Writing Libya’s revolution

April 27, 2012

By Richard Nield

Speaking to a packed Frontline Club on 26th April, Channel 4 News’ International Editor Lindsey Hilsum shared a fascinating personal insight into the revolution in Libya last year that overthrew the regime of Colonel Muammar Gaddafi after 42 years in power.

In Hilsum’s words, Libya was the "only true revolution of last year – where the whole apparatus of state was overturned."

The challenge now faced by Libya is that of building a new state in the wake of a leader who deliberately undermined the country’s institutional development:

"The problem with Libya is that power is everywhere and nowhere," said Hilsum. "There are no strong institutions and no strong figures – and Libyans are allergic to strong political figures after Gaddafi."
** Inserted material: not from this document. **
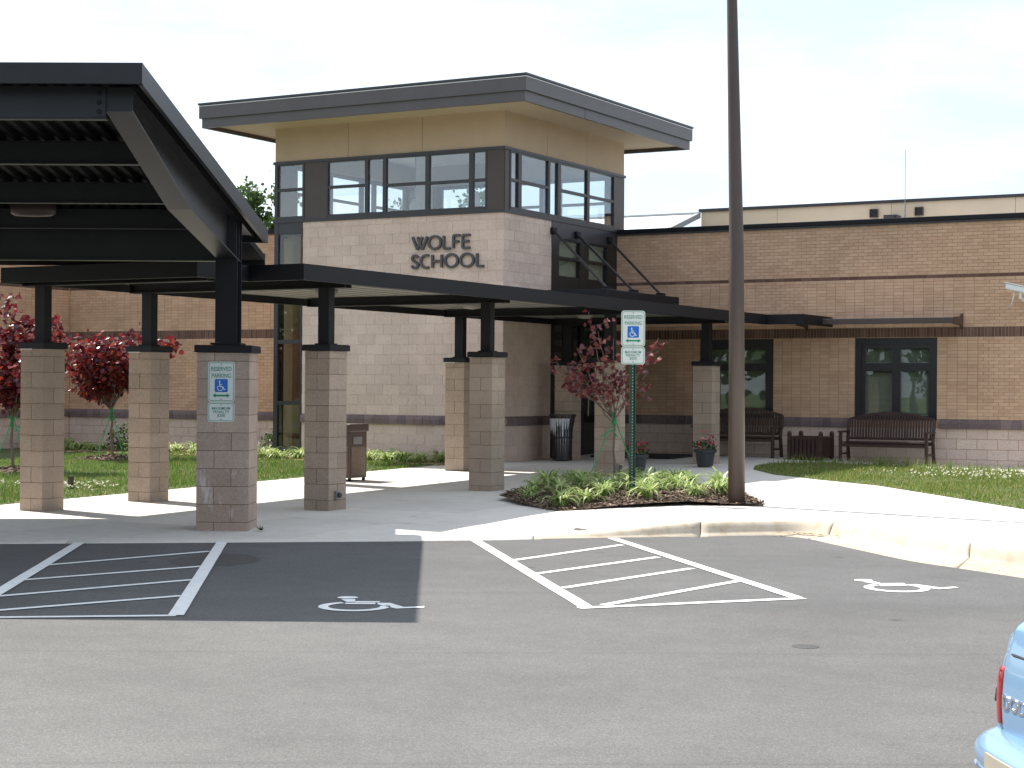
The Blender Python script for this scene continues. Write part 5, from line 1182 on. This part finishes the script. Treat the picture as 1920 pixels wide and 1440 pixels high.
small_tree('redbud_tree', 'tall red-leaved young tree cut off by the left edge of the picture', b3, RP(b3, -.03, 0, .95), tips, 'red_leaf', .105, 3500, 15, GR, 8, [(RP(b3, 0, 0, .9), RP(b3, -.32, -.2, -.05)), (RP(b3, 0, 0, .9), RP(b3, .3, -.2, -.05))], .03, .26)
# far green trees beyond the roofs
def big_tree(label, base, h, rad, seed, group, n=3200, leaf=.16):
    rng = random.Random(seed); t = thing('leafy_tree', label, 'tree', base, group); m = MB(); lv = MB(); B = Vector(base)
    limb(m, B, B+Vector((0, 0, h*.55)), .22, .12, .08, rng, 6); C_ = []
    for i in range(26):
        a = rng.uniform(0, 2*PI); zz = rng.uniform(.35, 1.0); r_ = rad*math.sqrt(max(.05, 1-((zz-.55)/.52)**2))*rng.uniform(.45, 1)
        e = B+Vector((math.cos(a)*r_, math.sin(a)*r_, h*zz)); limb(m, B+Vector((0, 0, h*rng.uniform(.25, .55))), e, .06, .015, .15, rng, 5); C_.append((e, rng.uniform(.35, .8)*rad*.45))
    for _ in range(n):
        e, rr_ = rng.choice(C_); v = Vector((rng.gauss(0, 1), rng.gauss(0, 1), rng.gauss(0, .8)))
        heart(lv, e+v*rr_*.55, Vector((0, 0, 1)), leaf, rng, .3)
    m.build('trunk', 'bark', t); lv.build('crown', 'green_leaf', t, rnd=True)
def at_cam(px, d): return CW((px-960)/3300*d, d)
BG = 'green trees beyond the school'
p_ = at_cam(478, 62); big_tree('leafy green tree rising behind the roof just left of the tower', (*p_, -.5), 8.9, 2.0, 31, BG)
p_ = at_cam(770, 60); big_tree('green tree seen through the middle panes of the tower windows', (*p_, -.5), 8.5, 2.4, 32, BG, 2400)
p_ = at_cam(862, 64); big_tree('green tree seen through the right front panes of the tower windows', (*p_, -.5), 9.0, 2.2, 33, BG, 2400)
# wooded bank behind the viewpoint, seen only mirrored in the glass
m = MB(); rng = random.Random(40)
for i in range(24):
    px_, py_ = -58+i*4.4+rng.uniform(-1, 1), -74+rng.uniform(-5, 5); H_ = rng.uniform(8, 12)
    m.tube([(px_, py_, -.6), (px_, py_, H_*.6)], [.2, .1], 6)
    for _ in range(420):
        v = Vector((rng.gauss(0, 1), rng.gauss(0, 1), rng.gauss(0, 1))); 
        heart(m, Vector((px_+v.x*1.5, py_+v.y*1.5, H_*.62+v.z*H_*.17)), Vector((0, 0, 1)), .75, rng, .3)
wd = m.build('woodland', 'green_leaf', rnd=True); wd['kind'] = 'stuff'; wd['label'] = 'green wood mirrored in the window glass'; wd['category'] = 'trees'

# ------------------------------------------------------------------ low planting and ground litter
def tuft_mesh(seed, n=46, L=.34, wd_=.013):
    rng = random.Random(seed); m = MB()
    for _ in range(n):
        a = rng.uniform(0, 2*PI); out = rng.uniform(.25, 1.0); l = L*rng.uniform(.65, 1.15); d = Vector((math.cos(a), math.sin(a), 0)); s = Vector((-d.y, d.x, 0))*wd_*rng.uniform(.7, 1.2)
        P = [Vector((rng.gauss(0, .025), rng.gauss(0, .025), 0))]; ang = math.radians(80-25*out)
        for i in range(4):
            P.append(P[-1]+(d*math.cos(ang)+Vector((0, 0, math.sin(ang))))*l/4); ang -= math.radians(18+26*out)
        r = rng.random()
        for i in range(4):
            w0, w1 = (1-(i/4)**2), (1-((i+1)/4)**2)*1.0
            if i < 3: m.face([P[i]-s*w0, P[i]+s*w0, P[i+1]+s*w1, P[i+1]-s*w1], r)
            else: m.face([P[i]-s*w0, P[i]+s*w0, P[i+1]], r)
    return m.mesh('lily_turf', rnd=True)
TM = [tuft_mesh(60+i, 52, .34 if i < 4 else .28) for i in range(6)]
rng = random.Random(77)
def tuft(x, y, dz, label, group, s=1.0):
    me = TM[rng.randrange(6)]
    o = ob('lily_turf', me, 'lily_leaf', None, (x, y, g(x, y)+dz), rng.uniform(0, 6.28)); k_ = s*rng.uniform(.85, 1.2); o.scale = (k_, k_, k_*rng.uniform(.9, 1.1)); tag(o, label, 'plant', group)
cnt = 0; placed = []
while len(placed) < 40 and cnt < 4000:
    cnt += 1; x, y = rng.uniform(4.3, 8.3), rng.uniform(-9.6, -4)
    e = Vector((x-CAM.x, y-CAM.y)); 
    if not inpoly(x, y, bed): continue
    # rows keep off the front mulch margin
    if min((Vector((x, y))-Vector(p)).length for p in [(4.8,-8.42),(5.5,-9.1),(6.46,-9.8),(7.18,-8.95),(7.65,-8.35)]) < .42: continue
    if math.hypot(x-8.17, y+7.97) < .3 or math.hypot(x-sx0, y-sy0) < .12: continue
    if any(math.hypot(x-a, y-b) < .36 for a, b in placed): continue
    placed.append((x, y))
for (x, y) in placed: tuft(x, y, bed_dz(x, y)-.005, 'striped lily turf clump in the front mulch bed round the sign post', 'lily turf in the front bed', 1.32)
for i in range(30):
    x = -.35-i*.165; y = -.55-rng.uniform(0, .5)-(.35 if i % 2 else 0)
    if x < -5.3: continue
    tuft(x+rng.uniform(-.06, .06), y, 0, 'striped lily turf clump along the foot of the block tower', 'lily turf along the tower', 1.4)
for i in range(26):
    x = -5.6-i*.27; y = .35-rng.uniform(0, .5)-(.5 if i % 2 else 0); tuft(x, y, 0, 'striped lily turf clump along the foot of the left brick wing', 'lily turf along the left wing', 1.35)
def shrub(x, y, r, h, label, seed):
    rg = random.Random(seed); z = g(x, y); t = thing('shrub', label, 'shrub', (x, y, z), 'shrubs by the left wing'); m = MB(); lv = MB()
    for i in range(9):
        a = rg.uniform(0, 6.28); e = Vector((x+math.cos(a)*r*.6, y+math.sin(a)*r*.6, z+h*rg.uniform(.5, .9))); limb(m, (x, y, z), e, .012, .004, .03, rg, 4)
    for _ in range(420):
        v = Vector((rg.gauss(0, 1), rg.gauss(0, 1), rg.gauss(0, 1))).normalized()*rg.uniform(.5, 1)*(1+.25*math.sin(7*rg.random())); heart(lv, Vector((x+v.x*r, y+v.y*r, z+h*.52+v.z*h*.5)), Vector((0, 0, 1)), .055, rg, .1)
    m.build('stem', 'twig', t); lv.build('foliage', 'shrub_leaf', t, rnd=True)
shrub(-9.35, -.35, .42, .62, 'dark green shrub left of the red tree by the brick base', 1)
shrub(-7.3, .35, .35, .55, 'dark green shrub right of the red tree by the brick base', 2)
shrub(-12.0, -.2, .4, .6, 'dark green shrub in the inner corner of the left wing', 3)
shrub(-5.9, .6, .35, .48, 'low green shrub at the left foot of the tall tower glazing', 4)
# grass blades
def blades(name, poly, n, hmin, hmax, mat, label, keep=lambda x, y: True, seed=1):
    rg = random.Random(seed); m = MB(); xs = [p[0] for p in poly]; ys = [p[1] for p in poly]; c = 0; tries = 0
    while c < n and tries < n*12:
        tries += 1; x, y = rg.uniform(min(xs), max(xs)), rg.uniform(min(ys), max(ys))
        if not inpoly(x, y, poly) or not keep(x, y): continue
        c += 1; z = g(x, y); h = rg.uniform(hmin, hmax)*(.7+.6*(.5+.5*math.sin(x*2.1+1.3*math.sin(y*1.7)))); a = rg.uniform(0, 6.28); w_ = rg.uniform(.006, .012); l = rg.uniform(.1, .6)*h; r = rg.random()*.8+.2*(.5+.5*math.sin(x*.9+y*1.3))
        ca_, sa_ = math.cos(a), math.sin(a); b = rg.uniform(0, 6.28)
        m.face([(x-ca_*w_, y-sa_*w_, z), (x+ca_*w_, y+sa_*w_, z), (x+math.cos(b)*l, y+math.sin(b)*l, z+h)], r)
    o = m.build(name, mat, rnd=True); o['kind'] = 'stuff'; o['label'] = label; o['category'] = 'grass'
vis_l = [(-.60, -12.9), (-.60, -.9), (-.6, -.3), (-5.4, -.3), (-9, .2), (-9.5, -3), (-7.5, -8), (-5, -13.3)]
blades('grass', vis_l, 46000, .03, .085, 'grass', 'green grass of the lawn left of the walkway', lambda x, y: math.hypot(x-b2[0], y-b2[1]) > .75+.15*math.sin(5*math.atan2(y-b2[1], x-b2[0])) and math.hypot(x-b3[0], y-b3[1]) > .8 and not (y > -1.25+.2*math.sin(x*3) and x > -5.4), 3)
vis_r = [(14.4, -9.85), (14.5, 2.9), (9.4, 3.05), (6.4, 3.5), (5.3, 3.25), (4.63, 2.4), (4.72, 1.3), (5.1, .3), (5.9, -.76), (6.9, -1.5), (8.36, -2.6), (10.1, -4.75), (11.6, -6.64)]
blades('grass', vis_r, 42000, .02, .062, 'grass_dry', 'patchy yellow-green grass in front of the right wing', seed=4)
edge = [(4.6, 2.3), (5.2, 3.1), (6.4, 3.4), (9.6, 3.0), (9.6, 3.35), (6.4, 3.75), (5.1, 3.4)]
blades('grass', edge, 700, .08, .22, 'grass_dry', 'tall stray grass blades along the bench walk', seed=9)
# mulch chips
def litter(name, n, place, size, mat, label, seed, dzf):
    rg = random.Random(seed); m = MB(); c = 0
    while c < n:
        q = place(rg)
        if q is None: continue
        c += 1; x, y = q; a = rg.uniform(0, 6.28); l = size*rg.uniform(.4, 1.3); w_ = l*rg.uniform(.2, .45); z = g(x, y)+dzf(x, y); t1, t2 = rg.gauss(0, .012), rg.gauss(0, .012); r = rg.random(); ca_, sa_ = math.cos(a), math.sin(a)
        m.face([(x+ca_*l*p-sa_*w_*q_, y+sa_*l*p+ca_*w_*q_, z+.008+t1*p+t2*q_+.012*rg.random()) for p, q_ in ((-.5, -.5), (.5, -.4), (.45, .5), (-.5, .4))], r)
    o = m.build(name, mat, rnd=True); o['kind'] = 'stuff'; o['label'] = label; o['category'] = 'mulch'
def in_bed(rg):
    x, y = rg.uniform(4.2, 8.7), rg.uniform(-10, -3.8); return (x+rg.gauss(0, .05), y+rg.gauss(0, .05)) if inpoly(x, y, bed) else None
litter('mulch_chips', 11000, in_bed, .058, 'chips', 'brown bark mulch of the front planting bed', 5, bed_dz)
def ringp(b, r):
    def f(rg):
        a = rg.uniform(0, 6.28); d = r*math.sqrt(rg.random())*(1+.15*math.sin(5*a)); return (b[0]+math.cos(a)*d, b[1]+math.sin(a)*d)
    return f
def mound(b, r): return lambda x, y: .004+.09*max(0, 1-math.hypot(x-b[0], y-b[1])/r)
for b, r, lab in ((b2, .8, 'mulch ring under the round red tree'), (b3, .85, 'mulch ring under the red tree at the left edge')):
    m = MB(); N = 24; c = (b[0], b[1], g(b[0], b[1])+.09)
    for j in range(N):
        a0, a1 = 2*PI*j/N, 2*PI*(j+1)/N; f0, f1 = r*(1+.15*math.sin(5*a0)), r*(1+.15*math.sin(5*a1))
        p0 = (b[0]+math.cos(a0)*f0, b[1]+math.sin(a0)*f0); p1 = (b[0]+math.cos(a1)*f1, b[1]+math.sin(a1)*f1); m.face([c, (*p0, g(*p0)+.008), (*p1, g(*p1)+.008)])
    struct(m.build('mulch_mound', 'mulch_soil'))
    litter('mulch_chips', 1500, ringp(b, r), .06, 'chips', lab, 6, mound(b, r))
litter('straw_mulch', 4200, lambda rg: (rg.uniform(-5.4, -.5), rg.uniform(-1.55, -.05)), .10, 'straw', 'pale straw mulch at the foot of the tower', 7, lambda x, y: .006)
litter('straw_mulch', 2600, lambda rg: (rg.uniform(-10.5, -5.6), rg.uniform(-1.2, .6)), .10, 'straw', 'pale straw mulch along the left wing', 8, lambda x, y: .006)
def gut(rg):
    t = rg.gauss(3.42, .16); d = 20.42-.9*abs(t-3.3)+rg.gauss(0, .04); q = CW(t, d); return q
rg = random.Random(12); m = MB()
for _ in range(150):
    q = gut(rg); a = rg.uniform(0, 6.28); l = rg.uniform(.02, .07); w_ = l*.3; z = ASP+.02+rg.random()*.015; ca_, sa_ = math.cos(a), math.sin(a)
    m.face([(q[0]+ca_*l*p-sa_*w_*v, q[1]+sa_*l*p+ca_*w_*v, z+.006*rg.random()) for p, v in ((-.5, -.5), (.5, -.5), (.5, .5), (-.5, .5))], rg.random())
o = m.build('dry_leaves', 'straw', rnd=True); o['kind'] = 'stuff'; o['label'] = 'dry leaves caught in the kerb corner'; o['category'] = 'leaves'
# clover flowers
def clover(name, place, n, label, seed):
    rg = random.Random(seed); m = MB(); c = 0
    while c < n:
        x, y = place(rg); c += 1; z = g(x, y)+rg.uniform(.04, .09); s = rg.uniform(.012, .02)
        for k_ in range(3):
            v = Vector((rg.gauss(0, 1), rg.gauss(0, 1), rg.gauss(0, 1))).normalized()*s; u = v.orthogonal().normalized()*s; m.face([Vector((x, y, z))+v, Vector((x, y, z))+u, Vector((x, y, z))-v, Vector((x, y, z))-u], rg.random())
    o = m.build(name, 'clover', rnd=True); o['kind'] = 'stuff'; o['label'] = label; o['category'] = 'flowers'
clover('clover', lambda rg: (rg.gauss(-2.3, .5), rg.gauss(-9.6, .35)), 160, 'white clover heads in the left lawn', 3)
clover('clover', lambda rg: (rg.gauss(9.2, .9), rg.gauss(.9, .6)), 170, 'white clover heads in the right lawn', 4)
kq = (-1.95, -9.75); m = MB(); m.box(kq[0]-.03, kq[0]+.03, kq[1]-.03, kq[1]+.03, g(*kq)-.02, g(*kq)+.20); m.lathe([(.06, g(*kq)), (.05, g(*kq)+.05)], *kq, 10); tag(m.build('lawn_stake', 'bin_lid'), 'short dark stake in the lawn right of the leftmost walkway column', 'stake')
# weed in the crack by the sign column and a scrap of paper
wq = CW(-2.84, 20.0); m = MB(); rg = random.Random(2)
for _ in range(16):
    a = rg.uniform(0, 6.28); l = rg.uniform(.05, .14); d = Vector((math.cos(a), math.sin(a), rg.uniform(.2, .9))).normalized()*l; B_ = Vector((wq[0], wq[1], g(*wq)+.004)); s = Vector((-d.y, d.x, 0)).normalized()*.008
    m.face([B_-s, B_+s, B_+d], rg.random())
tag(m.build('weed', 'shrub_leaf', rnd=True), 'small weed in the slab joint beside the stained column', 'weed')
sq = CW(-1.21, 21.9); zz = g(*sq); m = MB(); m.face([(sq[0]-.04, sq[1]-.03, zz+.006), (sq[0]+.04, sq[1]-.03, zz+.009), (sq[0]+.045, sq[1]+.03, zz+.015), (sq[0]-.035, sq[1]+.03, zz+.006)]); tag(m.build('paper_scrap', 'white_trim'), 'white scrap of paper lying on the shaded walk', 'litter')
Elections are scheduled to take place in June for a 200-member assembly that will form a new government and write a new constitution. But the creation of a new political reality in Libya will take years rather than months.

"Anyone who thinks you can go from 42 years of dictatorship to democracy overnight is dreaming," said Hilsum. "It’s an extremely rocky path ahead."

As if to prove the point, within hours of Hilsum’s talk, news emerged that the country’s interim ruling council had fired the cabinet – just five months after it took office.

But despite the immense challenges that Libya now faces, Hilsum firmly believes that whatever the motivation for NATO’s much-criticised intervention in Libya in March 2011, there is no doubt that it saved lives:

"I defy anyone who was in Benghazi that week to think that Gaddafi would not have come in and killed tens of thousands of people," she said.

Reading excerpts from her recently-published book, Sandstorm: Libya in the Time of Revolution, Hilsum spoke passionately about a Gaddafi regime, the brutality of which had been obscured by a decade of engagement with the West:

"We turned Gaddafi into a buffoon, and he was a buffoon, but we failed to acknowledge how terrible his regime was," she said.

Sandstorm was inspired by Tarek Ben Halim, a Libyan philanthropist and champion of democracy, who sadly died before he could witness the revolution.

It tells the story of many others like Tarek who in 2011 found the courage to challenge a regime that for 42 years had brutally crushed any opposition.

As well as shedding light on the 2011 revolution, Sandstorm also provides what Hilsum says is the first full account of the Abu Salim massacre in 1996, in which 1,270 people are believed to have been killed.

In one meeting recounted by Hilsum, a stooped, elderly man in a fez told her of the regular 600-mile journeys he made to the prison to deliver care packages to his brother-in-law. It was only after 14 years of such visits that the regime saw fit to tell him that his brother-in-law had long been dead.

It was these personal stories, told with humour and humility, that stood out from Hilsum’s talk.

There is much "weeping and quarrelling" to come in Libya, said Hilsum. But after four decades of oppression, there is also great hope.